## Required task
Extract exactly the lines from the top of the records through the line containing "COL = scene.collection", and keep pictures out of the copy.

--*--

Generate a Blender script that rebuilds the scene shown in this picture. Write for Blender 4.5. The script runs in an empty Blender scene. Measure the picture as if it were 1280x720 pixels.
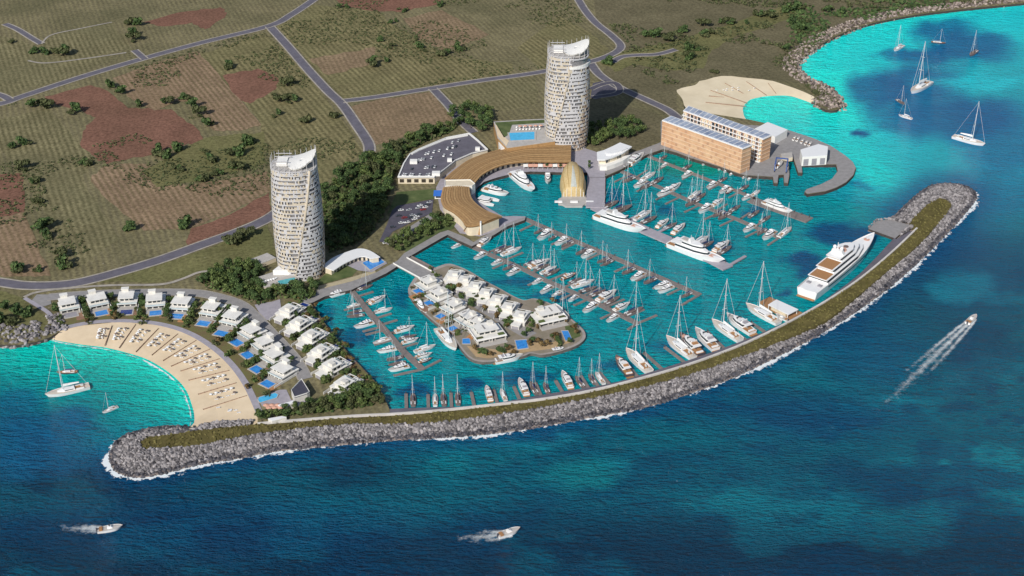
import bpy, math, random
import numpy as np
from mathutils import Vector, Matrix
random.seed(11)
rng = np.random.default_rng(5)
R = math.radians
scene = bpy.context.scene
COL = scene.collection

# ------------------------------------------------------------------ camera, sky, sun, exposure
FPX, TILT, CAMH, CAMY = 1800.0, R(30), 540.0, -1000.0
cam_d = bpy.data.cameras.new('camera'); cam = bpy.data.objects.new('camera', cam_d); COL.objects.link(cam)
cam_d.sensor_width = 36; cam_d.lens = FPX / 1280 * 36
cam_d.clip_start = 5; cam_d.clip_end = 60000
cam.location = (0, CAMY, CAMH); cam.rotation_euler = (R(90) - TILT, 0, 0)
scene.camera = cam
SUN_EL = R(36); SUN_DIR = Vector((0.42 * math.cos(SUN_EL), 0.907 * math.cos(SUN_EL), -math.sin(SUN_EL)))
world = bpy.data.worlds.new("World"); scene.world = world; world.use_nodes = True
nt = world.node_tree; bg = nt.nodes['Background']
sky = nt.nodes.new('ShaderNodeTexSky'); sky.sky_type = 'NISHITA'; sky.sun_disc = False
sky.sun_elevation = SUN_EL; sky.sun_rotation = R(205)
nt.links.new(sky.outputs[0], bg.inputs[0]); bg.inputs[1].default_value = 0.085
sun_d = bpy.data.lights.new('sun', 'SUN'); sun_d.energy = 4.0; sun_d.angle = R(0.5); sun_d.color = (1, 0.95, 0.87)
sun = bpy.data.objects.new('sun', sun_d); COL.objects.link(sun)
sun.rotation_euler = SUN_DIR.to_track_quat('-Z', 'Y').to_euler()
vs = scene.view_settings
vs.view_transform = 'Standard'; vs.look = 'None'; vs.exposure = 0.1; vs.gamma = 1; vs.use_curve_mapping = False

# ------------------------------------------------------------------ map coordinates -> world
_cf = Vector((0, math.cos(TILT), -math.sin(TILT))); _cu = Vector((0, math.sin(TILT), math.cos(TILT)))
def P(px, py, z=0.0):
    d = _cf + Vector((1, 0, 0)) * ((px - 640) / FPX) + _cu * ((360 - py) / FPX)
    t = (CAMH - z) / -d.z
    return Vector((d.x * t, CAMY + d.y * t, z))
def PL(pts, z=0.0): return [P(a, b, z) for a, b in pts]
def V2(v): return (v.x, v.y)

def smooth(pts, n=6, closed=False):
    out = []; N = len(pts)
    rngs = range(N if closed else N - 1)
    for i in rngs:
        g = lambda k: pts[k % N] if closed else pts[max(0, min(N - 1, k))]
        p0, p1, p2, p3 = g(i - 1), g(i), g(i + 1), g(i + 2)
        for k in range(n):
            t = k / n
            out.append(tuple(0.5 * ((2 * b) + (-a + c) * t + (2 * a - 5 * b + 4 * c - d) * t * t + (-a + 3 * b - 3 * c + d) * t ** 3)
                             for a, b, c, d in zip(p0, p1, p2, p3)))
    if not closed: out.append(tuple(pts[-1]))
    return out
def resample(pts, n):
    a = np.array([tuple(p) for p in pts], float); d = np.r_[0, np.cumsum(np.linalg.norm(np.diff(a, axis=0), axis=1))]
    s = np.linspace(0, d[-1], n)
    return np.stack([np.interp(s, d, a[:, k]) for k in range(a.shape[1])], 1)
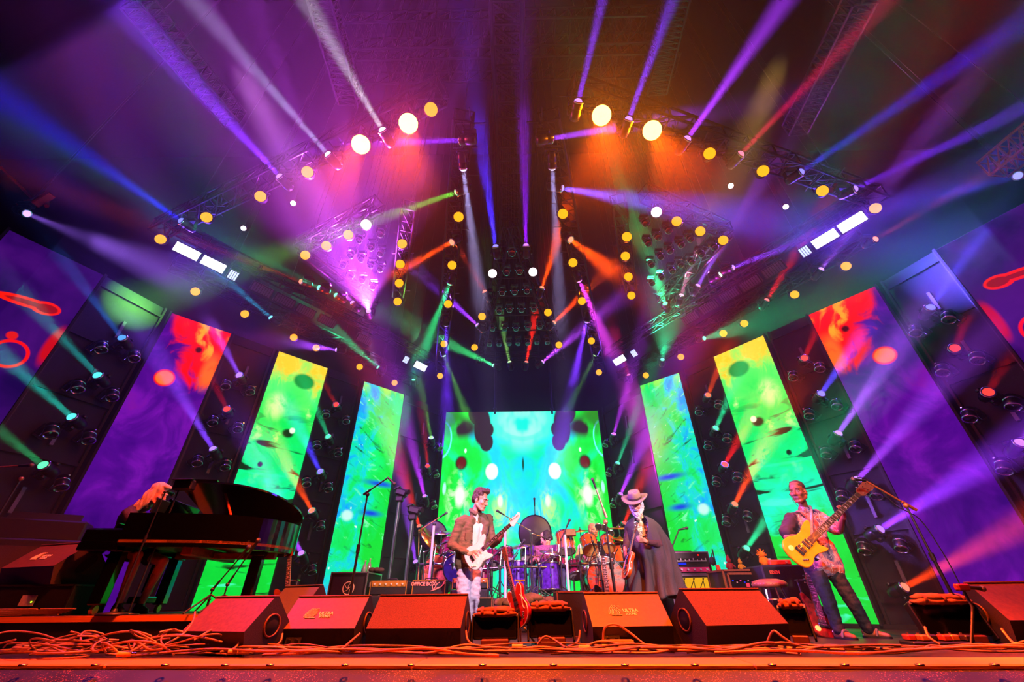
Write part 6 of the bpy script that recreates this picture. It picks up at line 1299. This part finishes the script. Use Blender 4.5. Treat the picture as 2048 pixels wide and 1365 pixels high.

--*--

## Final answer
Generate a Blender script that rebuilds the scene shown in this picture. Write for Blender 4.5. The script runs in an empty Blender scene. Measure the picture as if it were 1280x720 pixels.
import bpy, math, random
import numpy as np
from mathutils import Vector, Matrix
random.seed(11)
rng = np.random.default_rng(5)
R = math.radians
scene = bpy.context.scene
COL = scene.collection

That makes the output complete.